Zimbabwe to Expand at Rate Matching 6-Year Low, IMF Says

Zimbabwe’s economy is expected to expand by “slightly below 3 percent” this year, about matching the lowest level in the last six years, Christian Beddies, the International Monetary Fund’s resident representative in the country said.

Beddies declined to give more detail in an e-mailed response to questions on Tuesday. The estimate is below the 3.2 percent forecast by the government and about matches the 3 percent rate the economy grew at in 2013, according to IMF data.

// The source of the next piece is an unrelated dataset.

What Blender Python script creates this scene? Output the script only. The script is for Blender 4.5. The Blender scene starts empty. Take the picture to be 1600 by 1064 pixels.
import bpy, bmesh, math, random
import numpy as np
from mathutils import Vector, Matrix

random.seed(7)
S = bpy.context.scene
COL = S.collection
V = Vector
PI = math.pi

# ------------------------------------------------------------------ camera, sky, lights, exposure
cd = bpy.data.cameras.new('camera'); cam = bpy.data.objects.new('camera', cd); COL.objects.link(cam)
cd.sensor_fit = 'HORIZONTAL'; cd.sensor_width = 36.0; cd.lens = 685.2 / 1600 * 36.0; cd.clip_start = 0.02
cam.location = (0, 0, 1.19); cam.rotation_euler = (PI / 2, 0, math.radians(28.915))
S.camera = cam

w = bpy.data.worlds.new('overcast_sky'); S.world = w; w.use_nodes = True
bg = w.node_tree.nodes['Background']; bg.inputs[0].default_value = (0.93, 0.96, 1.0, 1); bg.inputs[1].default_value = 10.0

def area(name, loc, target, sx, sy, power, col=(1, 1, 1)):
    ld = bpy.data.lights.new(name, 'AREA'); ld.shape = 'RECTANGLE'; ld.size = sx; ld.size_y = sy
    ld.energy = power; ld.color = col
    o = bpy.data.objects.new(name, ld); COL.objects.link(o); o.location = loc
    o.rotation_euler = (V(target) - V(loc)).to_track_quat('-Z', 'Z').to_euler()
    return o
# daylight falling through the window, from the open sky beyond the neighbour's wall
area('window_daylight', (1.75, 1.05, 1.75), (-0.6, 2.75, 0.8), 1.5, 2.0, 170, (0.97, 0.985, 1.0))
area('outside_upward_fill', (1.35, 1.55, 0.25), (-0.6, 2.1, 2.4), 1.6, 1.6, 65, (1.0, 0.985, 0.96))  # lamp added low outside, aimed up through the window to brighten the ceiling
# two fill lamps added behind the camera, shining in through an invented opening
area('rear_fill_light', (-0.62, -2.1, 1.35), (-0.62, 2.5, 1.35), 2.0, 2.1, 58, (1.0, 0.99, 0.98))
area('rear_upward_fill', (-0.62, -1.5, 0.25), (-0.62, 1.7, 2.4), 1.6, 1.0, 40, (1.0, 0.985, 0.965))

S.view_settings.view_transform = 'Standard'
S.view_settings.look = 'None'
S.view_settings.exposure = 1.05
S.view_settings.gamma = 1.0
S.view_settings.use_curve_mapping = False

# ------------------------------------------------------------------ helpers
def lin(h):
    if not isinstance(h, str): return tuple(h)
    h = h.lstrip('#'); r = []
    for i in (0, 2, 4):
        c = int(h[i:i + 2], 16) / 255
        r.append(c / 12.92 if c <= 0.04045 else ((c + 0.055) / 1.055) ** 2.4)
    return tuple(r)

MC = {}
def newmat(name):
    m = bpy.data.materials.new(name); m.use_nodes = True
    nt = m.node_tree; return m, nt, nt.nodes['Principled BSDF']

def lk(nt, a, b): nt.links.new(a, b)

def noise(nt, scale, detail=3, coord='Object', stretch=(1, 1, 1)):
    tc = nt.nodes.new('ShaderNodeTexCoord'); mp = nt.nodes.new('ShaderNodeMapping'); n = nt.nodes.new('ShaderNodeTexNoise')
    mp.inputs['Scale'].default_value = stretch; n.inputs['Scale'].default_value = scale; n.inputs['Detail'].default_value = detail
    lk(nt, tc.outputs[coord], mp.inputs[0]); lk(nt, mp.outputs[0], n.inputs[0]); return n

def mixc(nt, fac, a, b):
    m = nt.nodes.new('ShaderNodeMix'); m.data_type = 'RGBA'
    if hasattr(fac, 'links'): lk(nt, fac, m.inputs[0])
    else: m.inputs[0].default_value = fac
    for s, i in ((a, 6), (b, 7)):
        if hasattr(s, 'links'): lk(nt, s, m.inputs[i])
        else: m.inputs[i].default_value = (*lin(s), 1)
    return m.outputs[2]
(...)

While the economy grew at 4.2 percent last year, and at a rate of between 8.2 percent and 12 percent between 2009 and 2012, growth is now slowing as demands for increased local ownership deter investment in the mining industry and the government struggles to meet the cost of paying salaries for 230,000 state workers. Salaries account for about 88 percent of the national budget.

The government needs to cut spending on salaries and restore confidence in its financial industry, Domenico Fanizza, head of the IMF’s Staff Monitored Program for Zimbabwe, told reporters in the capital, Harare, on Monday.

Zimbabwe’s economy shrank by about 40 percent between 2000 and 2008 after the government evicted most of the country’s 3,500 white commercial farmers as part of a program to distribute land to black subsistence farmers.

That slashed exports of crops ranging from from tobacco and paprika to roses.